## Written exercise
Sift the material for lines containing "from", and return them.

## Available data
[START]

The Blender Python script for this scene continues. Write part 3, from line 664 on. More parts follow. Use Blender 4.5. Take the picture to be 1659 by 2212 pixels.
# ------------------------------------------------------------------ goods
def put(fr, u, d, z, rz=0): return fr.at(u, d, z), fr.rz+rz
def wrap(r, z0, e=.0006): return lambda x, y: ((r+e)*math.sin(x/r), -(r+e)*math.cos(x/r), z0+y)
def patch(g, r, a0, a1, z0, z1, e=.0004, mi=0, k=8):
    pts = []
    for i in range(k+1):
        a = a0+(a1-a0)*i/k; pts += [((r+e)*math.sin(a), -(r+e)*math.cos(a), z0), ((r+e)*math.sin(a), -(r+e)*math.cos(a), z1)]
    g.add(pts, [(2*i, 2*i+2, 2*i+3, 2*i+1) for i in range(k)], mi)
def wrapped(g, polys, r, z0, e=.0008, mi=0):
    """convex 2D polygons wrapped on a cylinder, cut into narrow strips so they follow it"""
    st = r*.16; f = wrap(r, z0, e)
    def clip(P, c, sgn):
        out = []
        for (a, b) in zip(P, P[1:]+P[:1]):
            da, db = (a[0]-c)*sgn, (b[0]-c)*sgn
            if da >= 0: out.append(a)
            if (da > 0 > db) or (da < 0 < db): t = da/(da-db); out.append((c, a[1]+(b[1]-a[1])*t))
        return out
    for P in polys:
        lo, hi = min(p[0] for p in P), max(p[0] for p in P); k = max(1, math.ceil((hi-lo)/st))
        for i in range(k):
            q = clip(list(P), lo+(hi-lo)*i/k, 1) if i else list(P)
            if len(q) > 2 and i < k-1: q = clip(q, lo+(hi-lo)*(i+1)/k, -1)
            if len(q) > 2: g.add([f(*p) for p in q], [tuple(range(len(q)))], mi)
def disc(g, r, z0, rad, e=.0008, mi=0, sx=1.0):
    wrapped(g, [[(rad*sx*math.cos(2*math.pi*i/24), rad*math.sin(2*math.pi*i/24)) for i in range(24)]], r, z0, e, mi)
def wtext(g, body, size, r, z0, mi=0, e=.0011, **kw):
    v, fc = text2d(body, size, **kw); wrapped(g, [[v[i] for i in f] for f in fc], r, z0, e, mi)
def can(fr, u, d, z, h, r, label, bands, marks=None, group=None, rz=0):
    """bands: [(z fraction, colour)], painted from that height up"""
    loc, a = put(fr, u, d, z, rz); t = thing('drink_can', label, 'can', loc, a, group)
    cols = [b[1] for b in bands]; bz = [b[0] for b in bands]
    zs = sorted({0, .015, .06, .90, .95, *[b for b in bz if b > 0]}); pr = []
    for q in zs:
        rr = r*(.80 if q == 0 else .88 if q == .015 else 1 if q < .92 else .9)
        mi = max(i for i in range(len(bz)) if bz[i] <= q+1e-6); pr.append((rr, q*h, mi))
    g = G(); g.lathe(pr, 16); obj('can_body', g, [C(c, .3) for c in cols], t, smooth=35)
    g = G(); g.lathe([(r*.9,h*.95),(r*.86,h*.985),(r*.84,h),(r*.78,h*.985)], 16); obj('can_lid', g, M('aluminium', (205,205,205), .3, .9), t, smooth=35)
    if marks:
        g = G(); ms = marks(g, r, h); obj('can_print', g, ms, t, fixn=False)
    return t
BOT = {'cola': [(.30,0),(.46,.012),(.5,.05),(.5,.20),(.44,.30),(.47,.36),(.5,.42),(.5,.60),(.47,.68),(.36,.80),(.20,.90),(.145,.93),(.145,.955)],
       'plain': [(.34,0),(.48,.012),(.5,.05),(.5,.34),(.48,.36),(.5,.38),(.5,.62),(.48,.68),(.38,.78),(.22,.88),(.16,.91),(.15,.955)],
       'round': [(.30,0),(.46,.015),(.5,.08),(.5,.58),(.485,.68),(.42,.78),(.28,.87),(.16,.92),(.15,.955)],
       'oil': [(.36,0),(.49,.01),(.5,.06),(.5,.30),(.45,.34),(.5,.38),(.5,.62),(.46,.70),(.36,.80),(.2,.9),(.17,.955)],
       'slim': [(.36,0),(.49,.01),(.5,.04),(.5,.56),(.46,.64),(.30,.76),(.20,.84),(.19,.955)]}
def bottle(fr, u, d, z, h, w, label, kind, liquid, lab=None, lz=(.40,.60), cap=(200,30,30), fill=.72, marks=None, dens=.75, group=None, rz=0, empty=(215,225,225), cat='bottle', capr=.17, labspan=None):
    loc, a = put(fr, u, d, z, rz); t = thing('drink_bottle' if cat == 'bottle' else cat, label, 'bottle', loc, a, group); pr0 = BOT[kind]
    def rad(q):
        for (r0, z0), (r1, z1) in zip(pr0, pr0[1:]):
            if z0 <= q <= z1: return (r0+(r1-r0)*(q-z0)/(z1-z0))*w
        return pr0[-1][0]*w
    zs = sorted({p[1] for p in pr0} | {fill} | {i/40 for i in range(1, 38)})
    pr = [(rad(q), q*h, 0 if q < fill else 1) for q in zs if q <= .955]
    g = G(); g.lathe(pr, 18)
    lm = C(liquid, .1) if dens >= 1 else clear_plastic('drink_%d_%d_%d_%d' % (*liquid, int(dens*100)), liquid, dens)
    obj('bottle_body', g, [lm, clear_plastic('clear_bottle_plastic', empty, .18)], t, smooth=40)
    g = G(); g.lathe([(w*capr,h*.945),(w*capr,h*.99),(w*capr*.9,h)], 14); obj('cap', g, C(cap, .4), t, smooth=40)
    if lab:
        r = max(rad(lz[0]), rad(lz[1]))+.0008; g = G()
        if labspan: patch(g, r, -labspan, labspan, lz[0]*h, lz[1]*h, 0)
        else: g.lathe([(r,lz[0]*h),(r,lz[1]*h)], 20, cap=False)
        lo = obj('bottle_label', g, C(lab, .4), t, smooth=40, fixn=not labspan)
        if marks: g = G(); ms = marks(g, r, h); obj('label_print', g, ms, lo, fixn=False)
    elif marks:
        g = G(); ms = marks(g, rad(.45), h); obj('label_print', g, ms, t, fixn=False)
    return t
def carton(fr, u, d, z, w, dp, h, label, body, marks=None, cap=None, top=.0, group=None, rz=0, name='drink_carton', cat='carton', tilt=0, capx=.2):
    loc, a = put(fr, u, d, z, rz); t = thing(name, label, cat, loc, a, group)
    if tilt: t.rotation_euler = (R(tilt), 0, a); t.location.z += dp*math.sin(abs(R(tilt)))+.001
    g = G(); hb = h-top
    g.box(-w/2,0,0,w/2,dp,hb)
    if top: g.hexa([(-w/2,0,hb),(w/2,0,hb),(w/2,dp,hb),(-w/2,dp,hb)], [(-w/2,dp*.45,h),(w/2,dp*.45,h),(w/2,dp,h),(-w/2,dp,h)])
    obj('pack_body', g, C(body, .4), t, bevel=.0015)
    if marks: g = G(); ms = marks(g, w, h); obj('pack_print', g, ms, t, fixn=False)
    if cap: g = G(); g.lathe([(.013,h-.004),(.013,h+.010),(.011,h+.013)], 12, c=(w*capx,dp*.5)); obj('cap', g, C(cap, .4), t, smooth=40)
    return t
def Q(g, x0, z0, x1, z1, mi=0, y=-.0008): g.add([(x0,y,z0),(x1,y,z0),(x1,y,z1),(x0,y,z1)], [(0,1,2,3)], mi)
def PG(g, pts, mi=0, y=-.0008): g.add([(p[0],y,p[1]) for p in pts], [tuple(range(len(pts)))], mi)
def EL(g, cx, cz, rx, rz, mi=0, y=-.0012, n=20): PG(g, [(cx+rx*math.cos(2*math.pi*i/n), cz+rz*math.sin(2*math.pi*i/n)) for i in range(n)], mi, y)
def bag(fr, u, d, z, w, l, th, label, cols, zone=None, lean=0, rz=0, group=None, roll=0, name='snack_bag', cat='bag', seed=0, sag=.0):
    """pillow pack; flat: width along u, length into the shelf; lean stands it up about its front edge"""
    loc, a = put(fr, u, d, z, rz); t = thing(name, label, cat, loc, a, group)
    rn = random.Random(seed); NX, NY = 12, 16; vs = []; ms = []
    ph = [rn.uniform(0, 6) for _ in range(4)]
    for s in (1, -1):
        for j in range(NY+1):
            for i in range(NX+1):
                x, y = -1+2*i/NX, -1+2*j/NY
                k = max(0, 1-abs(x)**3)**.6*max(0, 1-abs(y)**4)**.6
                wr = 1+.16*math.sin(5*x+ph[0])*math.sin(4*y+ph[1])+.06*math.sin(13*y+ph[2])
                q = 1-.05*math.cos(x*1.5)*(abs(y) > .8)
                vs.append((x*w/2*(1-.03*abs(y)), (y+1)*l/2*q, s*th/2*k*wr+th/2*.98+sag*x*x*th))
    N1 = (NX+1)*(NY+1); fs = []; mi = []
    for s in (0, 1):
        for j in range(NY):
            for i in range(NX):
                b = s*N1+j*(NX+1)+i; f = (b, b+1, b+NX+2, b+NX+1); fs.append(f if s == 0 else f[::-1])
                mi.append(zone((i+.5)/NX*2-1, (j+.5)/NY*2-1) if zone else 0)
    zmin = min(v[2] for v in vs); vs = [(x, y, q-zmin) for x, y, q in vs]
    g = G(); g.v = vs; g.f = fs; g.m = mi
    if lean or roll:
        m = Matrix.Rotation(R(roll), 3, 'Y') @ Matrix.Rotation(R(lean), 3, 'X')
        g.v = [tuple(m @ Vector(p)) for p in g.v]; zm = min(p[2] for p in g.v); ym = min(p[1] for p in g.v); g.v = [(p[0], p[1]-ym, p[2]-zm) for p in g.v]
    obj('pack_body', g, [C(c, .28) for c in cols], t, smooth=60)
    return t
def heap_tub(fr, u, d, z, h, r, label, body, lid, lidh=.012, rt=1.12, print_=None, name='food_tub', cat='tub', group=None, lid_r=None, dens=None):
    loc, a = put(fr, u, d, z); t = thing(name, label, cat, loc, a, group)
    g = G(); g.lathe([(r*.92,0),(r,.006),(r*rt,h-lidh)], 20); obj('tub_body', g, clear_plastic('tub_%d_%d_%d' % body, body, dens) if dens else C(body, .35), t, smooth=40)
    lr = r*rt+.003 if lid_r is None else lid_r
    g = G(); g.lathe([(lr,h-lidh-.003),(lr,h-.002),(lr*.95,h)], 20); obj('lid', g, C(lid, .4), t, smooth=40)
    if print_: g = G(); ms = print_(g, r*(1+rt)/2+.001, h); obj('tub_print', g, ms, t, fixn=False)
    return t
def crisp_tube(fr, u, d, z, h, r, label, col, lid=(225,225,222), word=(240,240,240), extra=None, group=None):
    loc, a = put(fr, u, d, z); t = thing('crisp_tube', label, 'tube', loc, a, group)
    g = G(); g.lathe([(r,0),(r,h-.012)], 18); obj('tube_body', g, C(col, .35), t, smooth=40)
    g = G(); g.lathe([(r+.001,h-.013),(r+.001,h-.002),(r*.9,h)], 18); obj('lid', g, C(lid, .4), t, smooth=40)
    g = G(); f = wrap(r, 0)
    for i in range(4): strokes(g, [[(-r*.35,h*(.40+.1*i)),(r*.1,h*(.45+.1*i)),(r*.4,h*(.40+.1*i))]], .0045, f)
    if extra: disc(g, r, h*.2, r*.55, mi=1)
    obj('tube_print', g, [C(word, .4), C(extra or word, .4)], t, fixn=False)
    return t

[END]

## Task solution
The Blender Python script for this scene continues. Write part 3, from line 664 on. More parts follow. Use Blender 4.5. Take the picture to be 1659 by 2212 pixels.
    """bands: [(z fraction, colour)], painted from that height up"""